A "Decade of Innovation" haven't led to meaningful differentiated user growth. Their growth is mostly driven by the release of their Android app in 2018 and the expansion in the "Rest of the World" meaning mostly India again thanks to their Android app. User growth lags TikTok and even Meta.
Their user monetisation substantially lags Meta and Twitter with no clear path to at least match them. Here's why they are unlikely to improving their ad revenue in a meaningful way:
Ad performance (how well the average ad does on the platform and how measurable are those results). It's determined by targeting and attribution. After ATT (Apple's App Transparency Tracking) Snapchat's targeting has deteriorated. It was mediocre to start with (13-34 year-olds make for a not so profitable user bunch), and also the timing of ad serving (between clips) isn't good for e-commerce and transactional advertising. Claiming in Oct 2021 that Apple's changes haven't affected the business, while going 180 degrees 6 months later is an indication that Snapchat doesn't understand the business they're in. Note: bringing attribution in-house may ease the pain.

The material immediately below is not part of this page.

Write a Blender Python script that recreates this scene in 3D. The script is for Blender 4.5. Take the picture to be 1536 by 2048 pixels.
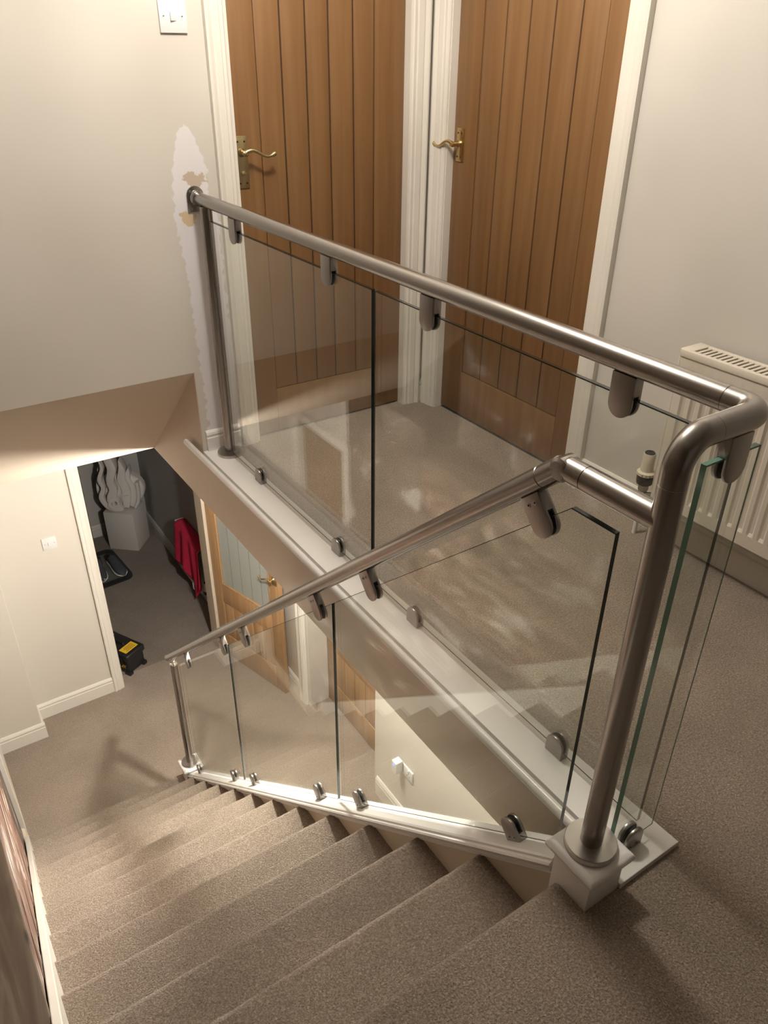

Ad inventory (what ad placements are available and what the volumes are). Snapchat offers lots of video formats (including AR), but most of them are not scalable: ad copy production should be easy to create. Video is harder to produce than photos and images. Also, video ads also require iterations upon iterations to work; it's simply way more expensive to do it with video. They're pushing only AR ads, which limits their customer base to large companies. SMBs won't bother. But as Snapchat's audience is smaller than Meta's, large advertisers will run out of addressable audience much more quickly. Snap's traffic can be cheaper than Meta's, but the absolute volumes are way lower.
Ad price. As with most real-time auctions, the more bidders there are - the higher the ad prices. Snap doesn't use auction for its AR ads thus leaving money on the table. Brand (non-transactional) ads are broken by the macro conditions.